> Your instructions
Return all lines below containing the word "starting".
───── Excerpted data
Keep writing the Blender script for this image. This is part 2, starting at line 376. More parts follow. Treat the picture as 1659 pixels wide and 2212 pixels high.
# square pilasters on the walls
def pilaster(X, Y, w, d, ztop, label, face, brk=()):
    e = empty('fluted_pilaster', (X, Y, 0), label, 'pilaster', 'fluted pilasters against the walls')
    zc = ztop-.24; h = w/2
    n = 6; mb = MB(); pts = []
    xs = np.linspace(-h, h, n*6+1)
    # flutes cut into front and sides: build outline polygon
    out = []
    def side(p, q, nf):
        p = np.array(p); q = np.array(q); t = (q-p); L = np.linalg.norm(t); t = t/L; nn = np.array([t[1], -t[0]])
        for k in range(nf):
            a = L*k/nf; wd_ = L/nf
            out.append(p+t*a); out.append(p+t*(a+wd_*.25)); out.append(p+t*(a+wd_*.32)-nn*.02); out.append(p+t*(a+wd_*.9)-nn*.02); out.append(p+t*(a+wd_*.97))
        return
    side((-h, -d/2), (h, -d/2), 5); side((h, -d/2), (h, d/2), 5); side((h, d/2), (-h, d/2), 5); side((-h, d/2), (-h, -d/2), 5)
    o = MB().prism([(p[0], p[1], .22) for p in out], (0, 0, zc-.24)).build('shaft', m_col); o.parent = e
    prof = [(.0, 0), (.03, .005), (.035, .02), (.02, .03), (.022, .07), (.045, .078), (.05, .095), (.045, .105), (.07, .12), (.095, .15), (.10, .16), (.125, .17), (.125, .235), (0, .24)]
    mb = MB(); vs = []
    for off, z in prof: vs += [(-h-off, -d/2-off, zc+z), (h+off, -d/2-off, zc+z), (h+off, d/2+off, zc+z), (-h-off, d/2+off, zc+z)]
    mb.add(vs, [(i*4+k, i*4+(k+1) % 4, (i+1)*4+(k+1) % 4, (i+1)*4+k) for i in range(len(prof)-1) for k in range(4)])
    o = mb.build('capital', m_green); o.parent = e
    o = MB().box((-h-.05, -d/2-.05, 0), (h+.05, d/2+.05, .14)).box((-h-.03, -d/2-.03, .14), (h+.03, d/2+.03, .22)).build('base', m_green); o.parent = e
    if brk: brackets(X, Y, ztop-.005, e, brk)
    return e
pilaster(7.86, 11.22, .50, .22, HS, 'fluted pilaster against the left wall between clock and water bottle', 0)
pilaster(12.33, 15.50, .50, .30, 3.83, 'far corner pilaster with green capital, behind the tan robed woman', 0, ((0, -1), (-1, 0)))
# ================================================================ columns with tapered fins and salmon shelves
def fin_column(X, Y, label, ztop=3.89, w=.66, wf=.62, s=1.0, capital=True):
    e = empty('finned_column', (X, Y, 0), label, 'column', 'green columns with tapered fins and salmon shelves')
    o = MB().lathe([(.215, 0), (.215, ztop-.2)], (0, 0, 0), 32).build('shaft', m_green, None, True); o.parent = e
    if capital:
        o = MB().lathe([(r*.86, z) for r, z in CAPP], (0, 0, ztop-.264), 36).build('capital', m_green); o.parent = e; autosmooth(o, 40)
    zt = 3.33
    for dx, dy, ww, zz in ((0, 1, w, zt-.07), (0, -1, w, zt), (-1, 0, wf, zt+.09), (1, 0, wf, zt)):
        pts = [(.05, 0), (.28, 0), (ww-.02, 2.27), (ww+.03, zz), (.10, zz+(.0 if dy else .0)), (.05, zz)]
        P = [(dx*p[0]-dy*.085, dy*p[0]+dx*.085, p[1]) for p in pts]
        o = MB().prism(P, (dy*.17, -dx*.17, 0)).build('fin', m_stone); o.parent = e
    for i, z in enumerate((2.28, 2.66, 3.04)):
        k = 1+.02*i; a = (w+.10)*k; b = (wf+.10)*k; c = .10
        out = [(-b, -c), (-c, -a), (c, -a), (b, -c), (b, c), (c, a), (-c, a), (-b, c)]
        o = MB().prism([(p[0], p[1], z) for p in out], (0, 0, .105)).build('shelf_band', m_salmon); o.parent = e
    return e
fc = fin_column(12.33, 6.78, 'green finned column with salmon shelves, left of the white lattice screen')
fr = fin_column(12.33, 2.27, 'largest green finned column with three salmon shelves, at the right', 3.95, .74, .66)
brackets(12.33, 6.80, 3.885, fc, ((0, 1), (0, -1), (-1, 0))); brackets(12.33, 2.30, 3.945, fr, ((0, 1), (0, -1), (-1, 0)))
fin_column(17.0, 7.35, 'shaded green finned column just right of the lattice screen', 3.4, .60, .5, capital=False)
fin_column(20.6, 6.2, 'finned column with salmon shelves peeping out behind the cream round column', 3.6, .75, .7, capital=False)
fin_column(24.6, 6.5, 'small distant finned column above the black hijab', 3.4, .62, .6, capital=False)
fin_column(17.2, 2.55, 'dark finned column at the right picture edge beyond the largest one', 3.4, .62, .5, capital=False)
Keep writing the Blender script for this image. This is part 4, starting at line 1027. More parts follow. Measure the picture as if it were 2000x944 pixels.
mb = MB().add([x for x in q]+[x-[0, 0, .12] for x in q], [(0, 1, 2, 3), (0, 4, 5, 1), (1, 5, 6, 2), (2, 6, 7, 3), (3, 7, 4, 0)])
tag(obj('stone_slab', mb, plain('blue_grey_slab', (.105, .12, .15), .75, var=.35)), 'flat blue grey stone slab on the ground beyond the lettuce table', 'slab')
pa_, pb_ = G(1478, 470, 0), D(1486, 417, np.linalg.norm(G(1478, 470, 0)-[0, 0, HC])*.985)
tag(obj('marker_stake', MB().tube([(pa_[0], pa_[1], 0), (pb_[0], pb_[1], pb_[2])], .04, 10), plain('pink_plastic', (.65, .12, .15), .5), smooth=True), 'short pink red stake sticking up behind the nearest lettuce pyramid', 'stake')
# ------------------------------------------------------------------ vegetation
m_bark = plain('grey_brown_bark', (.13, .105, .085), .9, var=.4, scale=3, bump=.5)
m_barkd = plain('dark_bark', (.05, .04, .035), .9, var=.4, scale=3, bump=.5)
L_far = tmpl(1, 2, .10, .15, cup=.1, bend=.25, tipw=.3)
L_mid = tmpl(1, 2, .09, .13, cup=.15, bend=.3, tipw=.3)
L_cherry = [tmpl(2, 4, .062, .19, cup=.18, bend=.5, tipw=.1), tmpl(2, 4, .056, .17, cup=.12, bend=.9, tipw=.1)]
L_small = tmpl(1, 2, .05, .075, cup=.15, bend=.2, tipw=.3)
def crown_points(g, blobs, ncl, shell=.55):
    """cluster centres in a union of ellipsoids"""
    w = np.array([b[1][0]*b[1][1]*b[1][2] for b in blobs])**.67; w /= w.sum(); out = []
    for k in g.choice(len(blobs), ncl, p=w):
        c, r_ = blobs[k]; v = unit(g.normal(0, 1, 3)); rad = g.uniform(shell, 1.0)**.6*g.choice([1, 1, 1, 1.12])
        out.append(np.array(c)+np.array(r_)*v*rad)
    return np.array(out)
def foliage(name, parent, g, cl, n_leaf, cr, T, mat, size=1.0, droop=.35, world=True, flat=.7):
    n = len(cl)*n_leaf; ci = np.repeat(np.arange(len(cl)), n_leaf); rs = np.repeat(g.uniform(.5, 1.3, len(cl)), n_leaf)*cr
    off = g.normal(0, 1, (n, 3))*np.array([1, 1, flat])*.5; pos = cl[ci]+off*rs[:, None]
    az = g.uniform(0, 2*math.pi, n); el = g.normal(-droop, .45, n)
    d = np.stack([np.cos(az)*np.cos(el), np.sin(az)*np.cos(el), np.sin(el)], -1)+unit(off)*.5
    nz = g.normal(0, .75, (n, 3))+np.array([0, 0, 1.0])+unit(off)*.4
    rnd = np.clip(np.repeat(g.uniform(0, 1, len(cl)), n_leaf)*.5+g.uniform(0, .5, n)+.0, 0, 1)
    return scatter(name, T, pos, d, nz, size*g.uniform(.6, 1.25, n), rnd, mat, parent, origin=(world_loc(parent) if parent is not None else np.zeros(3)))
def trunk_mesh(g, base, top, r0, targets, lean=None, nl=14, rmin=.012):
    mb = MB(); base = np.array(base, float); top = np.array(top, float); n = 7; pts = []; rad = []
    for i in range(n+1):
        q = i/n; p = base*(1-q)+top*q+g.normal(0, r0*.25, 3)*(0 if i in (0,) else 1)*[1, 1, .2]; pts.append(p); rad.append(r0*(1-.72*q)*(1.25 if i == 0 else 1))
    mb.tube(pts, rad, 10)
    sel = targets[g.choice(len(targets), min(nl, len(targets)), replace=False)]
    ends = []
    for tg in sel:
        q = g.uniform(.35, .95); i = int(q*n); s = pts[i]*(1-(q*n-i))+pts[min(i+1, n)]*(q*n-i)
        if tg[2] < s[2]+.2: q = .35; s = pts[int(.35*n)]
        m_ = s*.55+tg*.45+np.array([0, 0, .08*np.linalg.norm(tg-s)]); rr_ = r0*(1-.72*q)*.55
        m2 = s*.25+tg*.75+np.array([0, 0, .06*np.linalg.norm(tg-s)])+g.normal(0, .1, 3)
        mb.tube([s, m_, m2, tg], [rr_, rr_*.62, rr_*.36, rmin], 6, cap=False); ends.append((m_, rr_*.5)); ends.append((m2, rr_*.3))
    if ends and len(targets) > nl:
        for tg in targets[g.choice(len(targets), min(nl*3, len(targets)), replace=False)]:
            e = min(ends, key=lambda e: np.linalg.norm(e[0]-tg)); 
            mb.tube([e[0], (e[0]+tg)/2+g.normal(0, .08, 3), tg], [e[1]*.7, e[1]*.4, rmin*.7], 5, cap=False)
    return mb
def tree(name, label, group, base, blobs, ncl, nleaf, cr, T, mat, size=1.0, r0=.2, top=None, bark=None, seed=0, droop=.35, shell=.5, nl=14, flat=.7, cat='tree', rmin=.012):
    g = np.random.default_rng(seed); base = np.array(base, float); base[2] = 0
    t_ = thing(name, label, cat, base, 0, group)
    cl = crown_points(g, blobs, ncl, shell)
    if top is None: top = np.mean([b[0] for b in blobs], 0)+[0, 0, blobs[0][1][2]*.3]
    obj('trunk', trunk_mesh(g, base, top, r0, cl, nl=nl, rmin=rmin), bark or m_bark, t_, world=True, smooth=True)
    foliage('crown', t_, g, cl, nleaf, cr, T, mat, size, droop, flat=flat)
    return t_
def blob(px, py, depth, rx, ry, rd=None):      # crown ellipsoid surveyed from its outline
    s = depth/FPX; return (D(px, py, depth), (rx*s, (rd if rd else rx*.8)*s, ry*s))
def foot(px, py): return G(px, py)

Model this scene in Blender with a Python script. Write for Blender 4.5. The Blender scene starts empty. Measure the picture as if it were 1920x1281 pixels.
──────────
> Task output
Keep writing the Blender script for this image. This is part 2, starting at line 376. More parts follow. Treat the picture as 1659 pixels wide and 2212 pixels high.
Keep writing the Blender script for this image. This is part 4, starting at line 1027. More parts follow. Measure the picture as if it were 2000x944 pixels.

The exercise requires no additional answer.